Solomon’s instruction to his son. The Hebrew word for “trust” — batach — means to throw yourself onto something with your full weight. Not intellectual agreement. Physical reliance, like falling backward into someone’s arms. “Lean not on your own understanding” is a prohibition against making yourself the final authority on your own life. And “make your paths straight” — yashar — means to level, to grade, to smooth like a road. Not “show you the right path.” Clear the path you’re already on. If hope is what you’re looking for beyond faith, that collection picks up exactly where these verses leave off.


Every person in Hebrews 11 died. Abel was murdered. Abraham never saw the full promise. Moses never entered the land. The writer of Hebrews calls them all heroes of faith — not because everything worked out, but because they acted on what they couldn’t see and didn’t quit when it cost them everything.

That’s the faith these verses describe. Not a feeling you summon. Not a formula you follow. A weight-bearing decision to trust something you can’t prove and refuse to let go when the pressure comes. If you’re in a season where faith feels thin, pick one verse. Not fifteen. The one that answered back when you read it. That’s where it starts.

Frequently Asked Questions

What is the most important Bible verse about faith?

Hebrews 11:1 holds that distinction — it’s the Bible’s own definition of faith: “the substance of things hoped for, the evidence of things not seen.” The Greek hypostasis (substance) means a load-bearing foundation, not a vague hope. Romans 1:17 — “the righteous will live by faith” — is arguably equally foundational, since Paul, the writer of Hebrews, and Habakkuk all built on it. For a complete treatment of how these verses became culturally famous, see most popular Bible verses.

What does the Bible say about faith vs. doubt?

The Bible doesn’t treat doubt as the opposite of faith — unbelief is. Doubt is a question; unbelief is a decision. Habakkuk 2:4 was written by a prophet furious with God who still chose to trust. Jesus’ disciples doubted regularly (Matthew 14:31, Mark 9:24) and weren’t rejected for it. The father in Mark 9:24 said “I believe; help my unbelief” — and Jesus healed his son anyway. Faith in Scripture coexists with honest questions.

Is faith a feeling or a choice?

In biblical language, it’s a choice that may or may not include feelings.
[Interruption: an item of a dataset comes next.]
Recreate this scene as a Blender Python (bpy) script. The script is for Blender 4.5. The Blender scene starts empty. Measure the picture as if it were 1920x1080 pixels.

The Hebrew emunah means firmness, steadfastness — a posture, not an emotion. The Greek pistis combines conviction with trust and active commitment. Galatians 5:22 lists faithfulness as a fruit of the Spirit — something that grows, not something you feel instantly. Paul wrote about faith from a prison cell, not a mountaintop.

What is the difference between faith and trust in the Bible?

In English, they’re distinct words. In Hebrew, emunah covers both — faithfulness, reliability, steadfastness. In Greek, pistis (faith/belief) and pisteuo (to trust/believe) share the same root. The Bible doesn’t draw a hard line between believing God exists and trusting God with your life. Proverbs 3:5 uses batach — to lean with your full weight — which is the most physical, concrete expression of what English calls “trust.”